Sur la belle harmonie musicale, imperturbable, l’artiste enchaine mots et phrases, esquissant au besoin un petit sourire, s’il ne prend une mine (parfois triste, parfois sérieuse) selon sa convenance. Sa gestuelle et les jeux échangés entre ses musiciens et lui sont certainement pris comme des leçons par la poignée d’artistes présente dans la salle. Sa maturité ne souffre plus d’aucune contestation ; la voix de SMARTY, un peu aigu mais perçant assurant, et sa bonne diction nous permettront de saisir l’intégralité et la pertinence de ses messages à travers ses chansons. Feeling de Vie (track 6 de l’opus) et Les Hommes (Track 8) cristallisent alors l’attention, mais c’est Everything (plage 4) qui suscitera plus l’hystérie des spectateurs de par sa profondeur. Smarty y magnifie la Femme en l’occurrence sa feue mère décédée il y a plus de 14 ans. Pour ce dernier, La femme c’est l’être suprême, au-delà d’être la mère de l’humanité, et c’est dommage que ses mérites ne soient célébrés comme il le faut. La thématique va changer une fois qu’il abordera la réalité de nos chefs (tant à la tête de nos états que dans nos villages) avec le titre Le Chapeau du Chef (07 plage du Cd). Ici, entre convoitise du trône et complexité de gestion ou encore bataille de positionnement autour du chef, Smarty jette un regard certes parodique sur le fonctionnement de nos dirigeant, mais en décrie les tares. Le titre phare de l’album, Afrikan Kouleurs (track 12), que beaucoup ont certainement pris le temps d’écouter, sera scandé intégralement, avant l’apothéose N’dolé (14ème et dernière piste de l’album) qui n’est pas un met camerounais, mais plutôt un hymne à la beauté de la femme car signifiant Ma chérie ou Ma Femme. L’homme y déploie son répertoire poétique pour extérioriser ses sentiments.

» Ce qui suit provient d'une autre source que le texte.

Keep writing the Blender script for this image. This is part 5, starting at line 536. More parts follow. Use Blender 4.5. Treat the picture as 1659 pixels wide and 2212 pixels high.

Beaux public finalement (malgré qu’il n’est fait le comble de la salle) pour ce rappeur et chanteur d’exception ; une prestation remarquable comme on n’en n’a plus vu. Normal que le public en redemande ! Reste à espérer que M. Yves Ollivier nous le ramène une prochaine fois.
Pour l’heure, le public de Douala attend être servi ce samedi 28 juin à son Ifc, pour l’apothéose.